In the article Rational Solutions of the Fifth Painleve Equation (see here) proposition 2.3 derives the orders and residues of singularities of rational solutions to a particular differential equation (the fifth Painlevé equation). I personally don't see how they arrive at the result. For example, in the previous propositions it is shown that if $\alpha = 0$, then the rational solution must have a Laurent series around $z= \infty$ of the form \begin{equation} y = -1 + az^{-1} + bz^{-2} + cz^{-3} + \mathcal{O}(z^{-4}) \\ \text{or} \\ y = az^{-1} + bz^{-2} + cz^{-3} + \mathcal{O}(z^{-4}). \end{equation}
We can turn these into Laurent series around $0$ which won't have any terms with negative exponents using $z \mapsto 1/z$. I would think this implies that zero can't be a pole at all.

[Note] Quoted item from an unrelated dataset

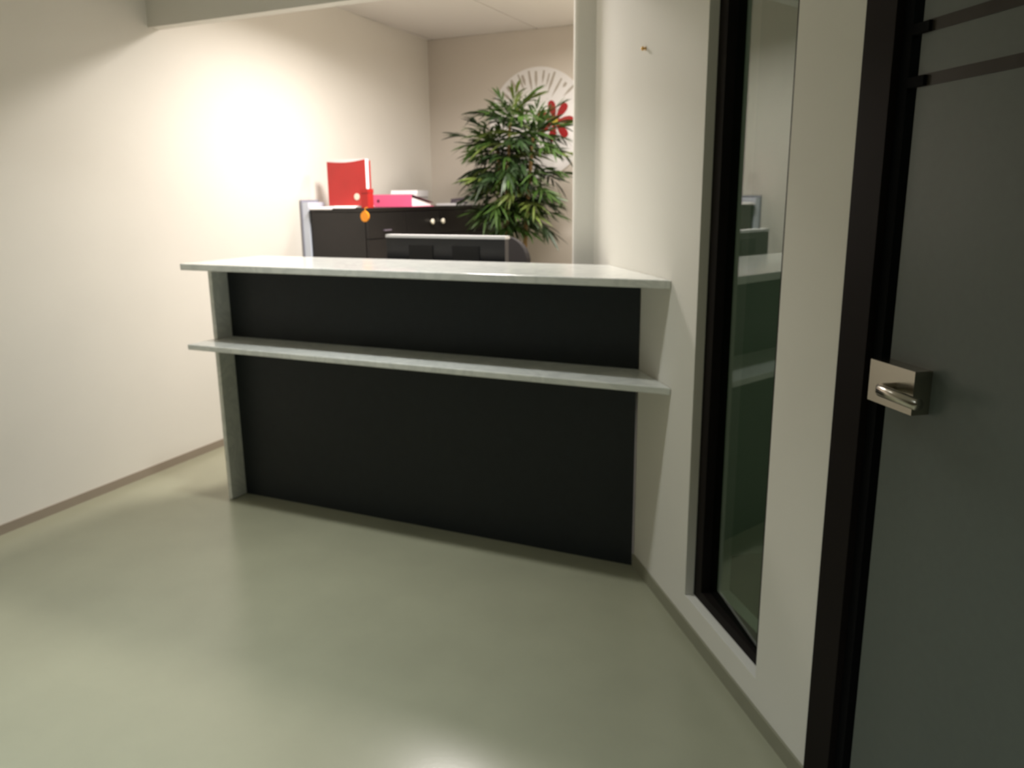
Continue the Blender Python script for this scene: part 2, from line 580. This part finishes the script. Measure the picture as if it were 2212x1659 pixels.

Whereas if $\alpha \neq 0$ it is possible for zero to be a pole because the solution can have a Laurent series around $\infty$ of the following form:
\begin{equation} y = az + b + cz^{-1} + \mathcal{O}(z^{-2}), \, a \neq 0. \end{equation}
Which would make zero a pole, again using $z \mapsto 1/z$. However the theorem claims that when $\alpha \neq 0$ that $y$ can't have zero as a pole and when $\alpha = 0$ then zero is (or at least could be) a pole. What exactly am I doing wrong?
I also don't really see how they can use the Laurent series around $z =\infty$ to say anything about non-zero poles, unless of course they simply wrote $y$ as a Laurent series $\sum_{k = k_0}^{\infty} a_k(z - z_0)^k$ and substituted that back into the differential equation (P'.5).